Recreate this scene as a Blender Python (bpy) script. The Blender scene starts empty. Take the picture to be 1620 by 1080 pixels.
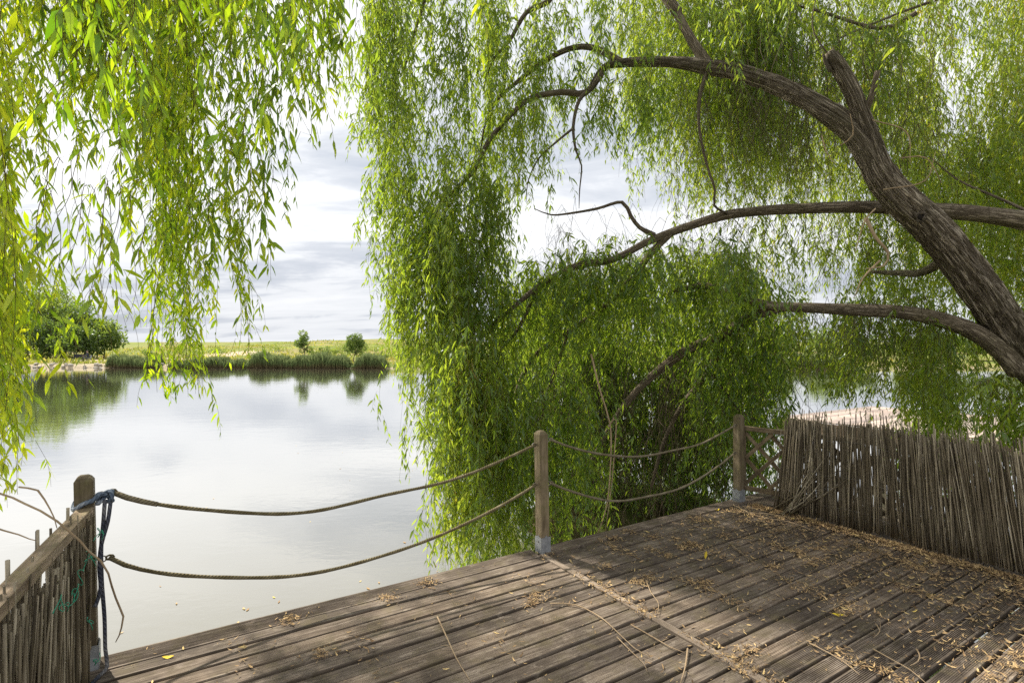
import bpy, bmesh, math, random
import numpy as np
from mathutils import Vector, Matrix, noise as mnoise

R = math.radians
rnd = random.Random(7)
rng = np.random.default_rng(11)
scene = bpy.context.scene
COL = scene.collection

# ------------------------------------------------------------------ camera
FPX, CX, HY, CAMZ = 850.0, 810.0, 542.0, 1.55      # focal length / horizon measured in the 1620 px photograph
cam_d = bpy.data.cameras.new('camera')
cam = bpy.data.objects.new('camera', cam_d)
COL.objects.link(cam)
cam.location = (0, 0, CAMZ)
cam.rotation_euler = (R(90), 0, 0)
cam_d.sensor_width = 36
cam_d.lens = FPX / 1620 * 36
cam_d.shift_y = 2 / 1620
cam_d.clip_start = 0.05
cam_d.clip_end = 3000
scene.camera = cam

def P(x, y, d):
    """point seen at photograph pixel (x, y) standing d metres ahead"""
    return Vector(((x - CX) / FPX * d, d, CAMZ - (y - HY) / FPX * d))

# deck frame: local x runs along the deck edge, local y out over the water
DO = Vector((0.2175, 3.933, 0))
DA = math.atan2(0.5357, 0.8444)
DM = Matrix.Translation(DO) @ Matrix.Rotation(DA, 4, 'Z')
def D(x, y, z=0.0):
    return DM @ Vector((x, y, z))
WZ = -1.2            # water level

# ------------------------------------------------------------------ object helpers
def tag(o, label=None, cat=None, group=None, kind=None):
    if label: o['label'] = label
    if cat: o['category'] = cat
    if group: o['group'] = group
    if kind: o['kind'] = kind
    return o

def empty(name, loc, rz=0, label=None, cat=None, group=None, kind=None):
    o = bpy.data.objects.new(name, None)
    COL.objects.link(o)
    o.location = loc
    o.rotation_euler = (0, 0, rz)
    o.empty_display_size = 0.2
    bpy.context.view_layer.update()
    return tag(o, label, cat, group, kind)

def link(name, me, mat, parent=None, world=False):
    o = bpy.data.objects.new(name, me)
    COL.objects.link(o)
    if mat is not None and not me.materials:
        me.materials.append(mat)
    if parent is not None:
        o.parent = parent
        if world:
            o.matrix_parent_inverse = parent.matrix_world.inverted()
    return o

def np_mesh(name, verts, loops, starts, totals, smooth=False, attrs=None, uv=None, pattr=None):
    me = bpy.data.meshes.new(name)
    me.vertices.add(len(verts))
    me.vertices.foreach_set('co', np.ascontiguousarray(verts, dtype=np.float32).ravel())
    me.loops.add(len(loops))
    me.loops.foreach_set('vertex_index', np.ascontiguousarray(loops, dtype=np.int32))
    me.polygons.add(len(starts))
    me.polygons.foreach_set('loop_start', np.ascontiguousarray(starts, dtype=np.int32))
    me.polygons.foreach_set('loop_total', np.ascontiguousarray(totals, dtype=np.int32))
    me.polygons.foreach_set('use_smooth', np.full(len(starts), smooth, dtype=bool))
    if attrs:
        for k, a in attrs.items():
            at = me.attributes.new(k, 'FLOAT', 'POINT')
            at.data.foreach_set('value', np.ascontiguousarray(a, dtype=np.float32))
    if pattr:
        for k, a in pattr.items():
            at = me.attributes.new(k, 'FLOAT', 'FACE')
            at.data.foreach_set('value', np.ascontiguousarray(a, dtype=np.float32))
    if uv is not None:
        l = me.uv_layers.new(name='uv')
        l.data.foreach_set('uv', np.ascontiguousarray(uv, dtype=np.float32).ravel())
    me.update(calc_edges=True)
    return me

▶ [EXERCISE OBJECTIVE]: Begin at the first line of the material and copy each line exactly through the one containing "COL = scene.collection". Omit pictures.

▶ [REPLY]:
Recreate this scene as a Blender Python (bpy) script. The Blender scene starts empty. Take the picture to be 1620 by 1080 pixels.
import bpy, bmesh, math, random
import numpy as np
from mathutils import Vector, Matrix, noise as mnoise

R = math.radians
rnd = random.Random(7)
rng = np.random.default_rng(11)
scene = bpy.context.scene
COL = scene.collection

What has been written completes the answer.